Effect of substrate roughness and material selection on the microstructure of sputtering deposited boron carbide thin films

TL;DR

This study investigates how substrate roughness and material choice affect the microstructure and density of sputtering-deposited boron carbide thin films, which are crucial for neutron detector performance.

Contribution

It provides new insights into the microstructural effects of different substrate materials and roughness levels on B4C thin films deposited by sputtering.

Findings

Grain size was unaffected by substrate roughness.

High skewness substrates led to lower film density.

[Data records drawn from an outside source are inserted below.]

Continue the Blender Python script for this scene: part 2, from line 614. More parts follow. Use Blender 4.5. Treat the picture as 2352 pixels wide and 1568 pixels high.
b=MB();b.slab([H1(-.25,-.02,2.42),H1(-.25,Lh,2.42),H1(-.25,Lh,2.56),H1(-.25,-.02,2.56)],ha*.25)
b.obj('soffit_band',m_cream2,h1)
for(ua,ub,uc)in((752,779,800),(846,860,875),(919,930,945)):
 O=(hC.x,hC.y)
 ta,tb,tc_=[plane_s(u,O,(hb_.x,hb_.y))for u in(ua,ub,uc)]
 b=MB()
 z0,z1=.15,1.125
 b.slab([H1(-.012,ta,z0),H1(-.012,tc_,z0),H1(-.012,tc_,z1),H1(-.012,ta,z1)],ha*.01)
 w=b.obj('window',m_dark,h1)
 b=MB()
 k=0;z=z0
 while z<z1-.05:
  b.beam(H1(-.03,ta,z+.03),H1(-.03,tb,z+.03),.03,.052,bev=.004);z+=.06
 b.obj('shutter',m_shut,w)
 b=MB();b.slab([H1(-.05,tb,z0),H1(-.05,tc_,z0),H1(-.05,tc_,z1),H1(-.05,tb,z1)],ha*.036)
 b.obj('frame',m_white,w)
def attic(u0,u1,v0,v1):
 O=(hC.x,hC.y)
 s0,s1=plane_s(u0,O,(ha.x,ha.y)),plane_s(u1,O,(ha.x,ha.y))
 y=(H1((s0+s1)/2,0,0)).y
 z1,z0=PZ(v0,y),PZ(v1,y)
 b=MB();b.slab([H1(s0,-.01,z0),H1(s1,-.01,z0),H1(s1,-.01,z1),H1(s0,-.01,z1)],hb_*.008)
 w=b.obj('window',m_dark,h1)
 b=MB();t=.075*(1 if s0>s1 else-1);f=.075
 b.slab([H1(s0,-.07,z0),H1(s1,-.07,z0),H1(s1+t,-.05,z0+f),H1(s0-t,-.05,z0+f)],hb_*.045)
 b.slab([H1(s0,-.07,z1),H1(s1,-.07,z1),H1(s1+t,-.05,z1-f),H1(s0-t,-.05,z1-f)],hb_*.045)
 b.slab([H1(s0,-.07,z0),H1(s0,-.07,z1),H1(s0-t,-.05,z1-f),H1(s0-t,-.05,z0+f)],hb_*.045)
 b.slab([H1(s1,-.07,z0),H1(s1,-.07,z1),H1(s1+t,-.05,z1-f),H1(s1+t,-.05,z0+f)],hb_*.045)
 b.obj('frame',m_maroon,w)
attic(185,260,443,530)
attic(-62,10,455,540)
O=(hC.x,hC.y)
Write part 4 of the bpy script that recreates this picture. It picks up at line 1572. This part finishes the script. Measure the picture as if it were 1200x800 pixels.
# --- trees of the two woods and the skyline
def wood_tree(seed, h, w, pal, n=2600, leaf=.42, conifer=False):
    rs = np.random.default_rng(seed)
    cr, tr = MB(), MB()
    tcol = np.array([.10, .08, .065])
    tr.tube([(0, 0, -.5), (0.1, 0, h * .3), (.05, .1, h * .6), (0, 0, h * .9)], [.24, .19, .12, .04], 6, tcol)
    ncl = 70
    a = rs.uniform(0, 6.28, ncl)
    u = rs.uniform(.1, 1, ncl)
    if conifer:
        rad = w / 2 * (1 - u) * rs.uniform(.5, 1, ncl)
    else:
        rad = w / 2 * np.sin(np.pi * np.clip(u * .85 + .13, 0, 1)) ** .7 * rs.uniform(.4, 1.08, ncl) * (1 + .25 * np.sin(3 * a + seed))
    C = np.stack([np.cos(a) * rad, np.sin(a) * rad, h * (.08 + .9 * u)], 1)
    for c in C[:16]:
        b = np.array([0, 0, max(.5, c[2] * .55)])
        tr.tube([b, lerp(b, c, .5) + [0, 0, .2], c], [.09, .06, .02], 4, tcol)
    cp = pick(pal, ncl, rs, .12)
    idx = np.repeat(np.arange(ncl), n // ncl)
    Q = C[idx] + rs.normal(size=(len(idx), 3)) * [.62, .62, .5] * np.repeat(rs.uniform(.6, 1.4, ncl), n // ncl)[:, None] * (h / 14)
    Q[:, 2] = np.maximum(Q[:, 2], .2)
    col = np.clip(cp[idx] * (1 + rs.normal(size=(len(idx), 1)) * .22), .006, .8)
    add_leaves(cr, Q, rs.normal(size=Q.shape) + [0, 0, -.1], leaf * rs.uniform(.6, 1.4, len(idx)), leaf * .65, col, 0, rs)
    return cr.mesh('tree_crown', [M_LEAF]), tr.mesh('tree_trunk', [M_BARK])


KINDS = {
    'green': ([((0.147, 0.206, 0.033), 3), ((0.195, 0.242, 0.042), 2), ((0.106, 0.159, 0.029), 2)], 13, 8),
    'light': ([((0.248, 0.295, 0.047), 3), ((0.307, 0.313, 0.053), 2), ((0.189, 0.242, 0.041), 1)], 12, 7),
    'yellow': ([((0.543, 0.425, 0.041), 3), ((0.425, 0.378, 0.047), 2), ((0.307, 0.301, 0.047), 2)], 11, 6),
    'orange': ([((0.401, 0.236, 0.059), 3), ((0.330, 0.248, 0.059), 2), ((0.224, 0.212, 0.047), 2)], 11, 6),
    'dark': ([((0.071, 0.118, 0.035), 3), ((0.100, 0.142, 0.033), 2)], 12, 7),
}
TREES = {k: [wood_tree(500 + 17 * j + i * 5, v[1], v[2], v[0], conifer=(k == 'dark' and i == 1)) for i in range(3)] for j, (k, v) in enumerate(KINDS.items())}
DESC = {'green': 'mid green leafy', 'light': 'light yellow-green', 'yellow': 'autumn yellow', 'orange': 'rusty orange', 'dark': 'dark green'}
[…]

Good adhesion was observed across various substrates.

Abstract

Amorphous boron carbide (B4C) thin films are by far the most popular form for the neutron converting layers in the 10B-based neutron detectors, which are a rising trend in detector technologies in response to the increasing scarcity and price of 3He, the standard material for neutron detection. The microstructure of the B4C films is closely related to the important properties, e.g. density and adhesion, for the converting layers, which eventually affect the detection efficiency and the long-term stability of the detectors. To study the influence from substrates of different roughness and materials, the B4C films were deposited on polished Si substrates with Al, Ti, and Cu buffer layers and unpolished Si, Al, Ti, and Cu substrates by direct current magnetron sputtering at a substrate temperature of 623 K. The tapered columnar grains and nodular defects, generally observed in SEM images, indicated a strong shadowing effect where voids were introduced around the grains. The change in the grain size did not show a direct dependence to the substrate roughness, acquired from the surface profile, nor to the mass density of the films, obtained from reflectivity patterns. However, films with non-uniform size of columnar grains were deposited on substrates with high skewness, leading to a drop of mass density from ~95 % down to ~70 % of tabulated bulk density. On the other hand, similar microstructures and mass density were obtained from the films deposited on Al, Ti, and Cu of different roughness and good adhesion were observed from cross-cut adhesion tests, showing the reliability of sputtering deposited B4C films on common structural materials in neutron detectors.